Slimboyfat, Isaiah 26:19 (composed in the 8th century BC, hence, pre-exilic) also discusses resurrection:
But your dead will live; their bodies will rise.
Those who live in the dust will wake up and shout for joy!
For your dew is like the dew of dawn,
and the earth will give birth to the dead.
And Isaiah 52:12-53:13, speaking of the "suffering servant", also seems to be speaking of some reward in an afterlife.
i have a question for those more versed in biblical history than i. .
knowing that a belief in a resurrection on messianic times was a later jewish belief ... but still ... did the ot jews believe that someone served a capital punishment / death sentence would be elegible for future resurrection?.
meaning: when coding the torah, did its writers intended that the capital punishment also be understood as an obliteration for all eternity?.
I wonder if this passage could offer a useful clue?
Deuteronomy 21:22, 23: "If a man commits a sin deserving the sentence of death and he has been put to death and you have hung him on a stake, his dead body should not remain all night on the stake. Instead, you should be sure to bury him on that day, because the one hung up is something accursed of God, and you should not defile your land that Jehovah your God is giving you as an inheritance."
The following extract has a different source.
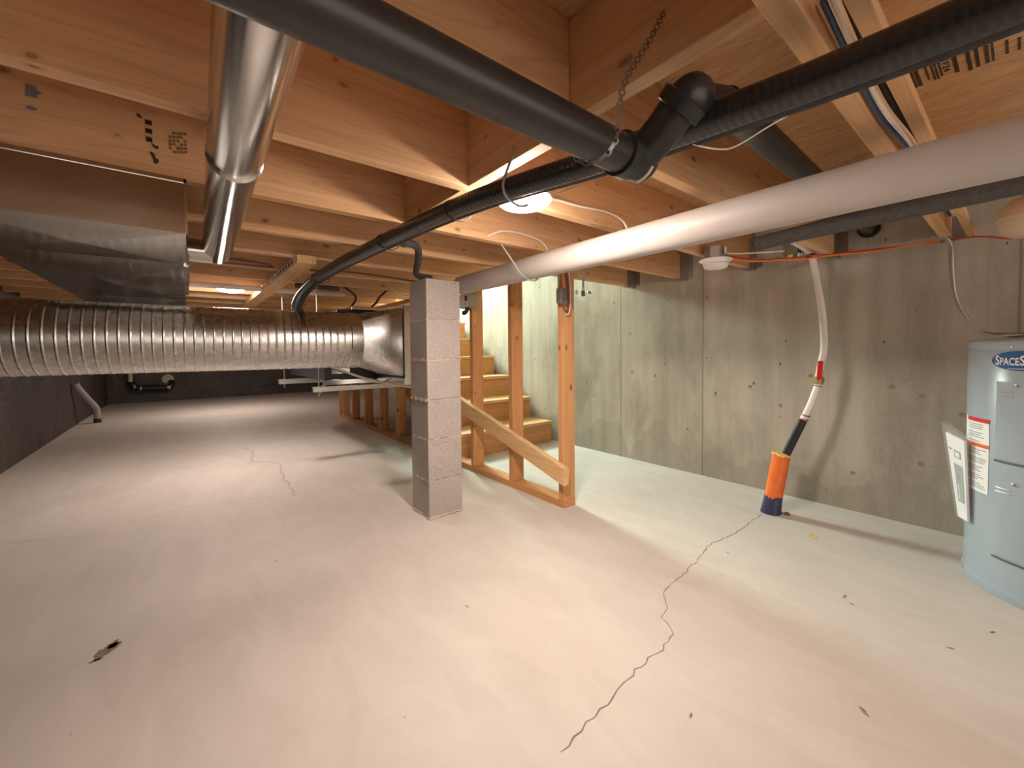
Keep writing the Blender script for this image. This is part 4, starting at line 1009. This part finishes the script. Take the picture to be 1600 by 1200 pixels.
# ---------------------------------------------------------------- boxes on the studs
sb = thing('junction_box', 'grey steel box with looped cable on the end stud', 'electrical box', (1.55, 1.54, 1.1))
MB().box(1.525, 1.5745, 1.500, 1.537, 1.098, 1.178).build('box', 'steelbox', sb, bevel=.003)
MB().lathe([(.004, 0), (.004, .002)], (1.552, 1.500, 1.118), (0, -1, 0), 8).build('screw', 'ink', sb)
m = MB().tube([(1.535, 1.528, 1.178), (1.536, 1.530, 1.21), (1.545, 1.528, 1.27)], .004, 8, smooth=5); m.build('feed_cable', 'cordgrey', sb, smooth=True)
cable([(1.59, 1.528, 1.275), (1.602, 1.524, 1.20), (1.604, 1.522, 1.10), (1.594, 1.520, 1.062), (1.580, 1.519, 1.058), (1.566, 1.520, 1.075), (1.560, 1.522, 1.095)], .005, 'cordbrown', 'stud_cable', 'brown cable looped on the end stud beside its steel box')
cable([(1.61, 1.528, 1.272), (1.618, 1.525, 1.20), (1.615, 1.522, 1.09), (1.600, 1.519, 1.046), (1.578, 1.518, 1.046)], .004, 'cordwhite', 'stud_cable', 'pale cable looped on the end stud beside its steel box')
pg = thing('hanging_plug', 'bare cable end with connectors dangling beside the end stud', 'connector', (1.9, 1.69, 1.19))
MB().tube([(1.70, 1.54, 1.285), (1.80, 1.60, 1.270), (1.87, 1.66, 1.245), (1.895, 1.685, 1.21)], .004, 8, smooth=6).build('supply_cable', 'cordgrey', pg, smooth=True)
MB().tube([(1.93, 1.70, 1.33), (1.925, 1.70, 1.27), (1.915, 1.69, 1.215)], .004, 8, smooth=6).build('drop_cable', 'cordgrey', pg, smooth=True)
MB().obox((1.908, 1.69, 1.200), (1, .3, .2), (0, 1, 0), (0, .2, 1), .012, .010, .018).build('connector_body', 'steelbox', pg, bevel=.002)
MB().obox((1.935, 1.665, 1.205), (1, -.2, -.4), (.4, 1, .0), (.3, 0, 1), .014, .006, .006).build('clip', 'steelbox', pg, bevel=.002)
MB().obox((1.880, 1.715, 1.207), (1, -.2, .5), (0, 1, 0), (-.4, 0, 1), .007, .006, .012).build('white_clip', 'white', pg, bevel=.002)
eb = thing('electrical_box', 'small grey box with white sticker on the stud by the column', 'electrical box', (1.56, 2.40, 1.17))
MB().box(1.50, 1.5745, 2.335, 2.47, 1.150, 1.245).build('box', plain('grey_green_box', (.36, .36, .28), .5), eb, bevel=.003)
MB().box(1.4993, 1.5005, 2.342, 2.464, 1.156, 1.240).build('sticker', 'white', eb)
MB().box(1.4987, 1.4995, 2.36, 2.39, 1.195, 1.230).build('sticker_mark', 'blackink', eb)
MB().box(1.4987, 1.4995, 2.38, 2.395, 1.172, 1.180).build('sticker_mark', 'blackink', eb)
MB().tube([(1.515, 2.37, 1.15), (1.515, 2.40, 1.125), (1.53, 2.45, 1.118), (1.56, 2.50, 1.13)], .014, 12, smooth=5).build('cable_gland', 'foam', eb, smooth=True)

# ---------------------------------------------------------------- drains on the far walls
fp = thing('drain_pipe', 'black drain pipe with elbows on the far membrane wall', 'pipe', (-.45, 9.65, .25))
Yf = 9.66
MB().tube([(-.757, Yf + .06, .36), (-.74, Yf, .33), (-.70, Yf - .01, .285), (-.64, Yf - .02, .258), (-.30, Yf - .02, .250), (-.235, Yf - .02, .262), (-.212, Yf, .30), (-.215, Yf + .05, .34)], .052, 20, smooth=6).build('pipe', 'abs', fp, smooth=True)
MB().tube([(-.755, Yf, .62), (-.757, Yf, .375)], .034, 16).build('riser_pipe', 'greenish', fp, smooth=True)
MB().lathe([(.035, 0), (.085, .002), (.085, .02), (.05, .03), (.04, .012)], (-.262, FY - .001, .395), (0, -1, 0), 24).build('cleanout_ring', 'greenish', fp, smooth=True)
for x in (-.70, -.62, -.26, -.235): MB().lathe([(.057, -.012), (.057, .012)], (x, Yf - .02, .252 if x > -.65 else .285), (1, 0, -.2 if x < -.6 else .2), 20).build('clamp', 'hanger', fp, smooth=True)
lp = thing('drain_pipe', 'grey bent pipe rising from floor through the black membrane wall', 'pipe', (-.885, 7.25, 0))
MB().tube([(LX + .034, 6.95, .52), (-1.0, 7.02, .44), (-.93, 7.15, .28), (-.89, 7.22, .19), (-.882, 7.24, .10), (-.882, 7.24, .0)], .033, 18, smooth=8).build('pipe', 'cordgrey', lp, smooth=True)
MB().lathe([(.037, 0), (.037, .05), (.033, .052)], (-.882, 7.24, .0), (0, 0, 1), 18).build('foot', 'abs', lp, smooth=True)
cable([(1.06, 3.6, .612), (1.0, 3.6, .612), (.93, 3.6, .604), (.885, 3.6, .585), (.865, 3.6, .55), (.855, 3.6, .52)], .013, 'offwhite', 'condensate_pipe', 'pale bent condensate pipe drooping below the furnace', 'pipe')
# bracket at the near edge of the trunk
bk = thing('duct_bracket', 'steel strap bracket beside the trunk duct near the wall', 'bracket', (-.5, 2.1, 1.05))
MB().box(-.508, -.478, 2.06, 2.063, 1.04, 1.328).build('strap', 'hanger', bk)
MB().box(-.60, -.478, 2.04, 2.10, 1.045, 1.075).build('foot', 'hanger', bk, bevel=.004)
The executed was "accursed of God ". No place in the resurrection of the righteous, then? Or ...?
i have a question for those more versed in biblical history than i. .
knowing that a belief in a resurrection on messianic times was a later jewish belief ... but still ... did the ot jews believe that someone served a capital punishment / death sentence would be elegible for future resurrection?.
meaning: when coding the torah, did its writers intended that the capital punishment also be understood as an obliteration for all eternity?.
All good references, still not addressing my question... did ancient Jews thought of people executed with death penalty as permanently obliterated, or would they hold hope in a future resurrection / afterlife?
Any Talmudic / Targumic / apocrypha sources on this?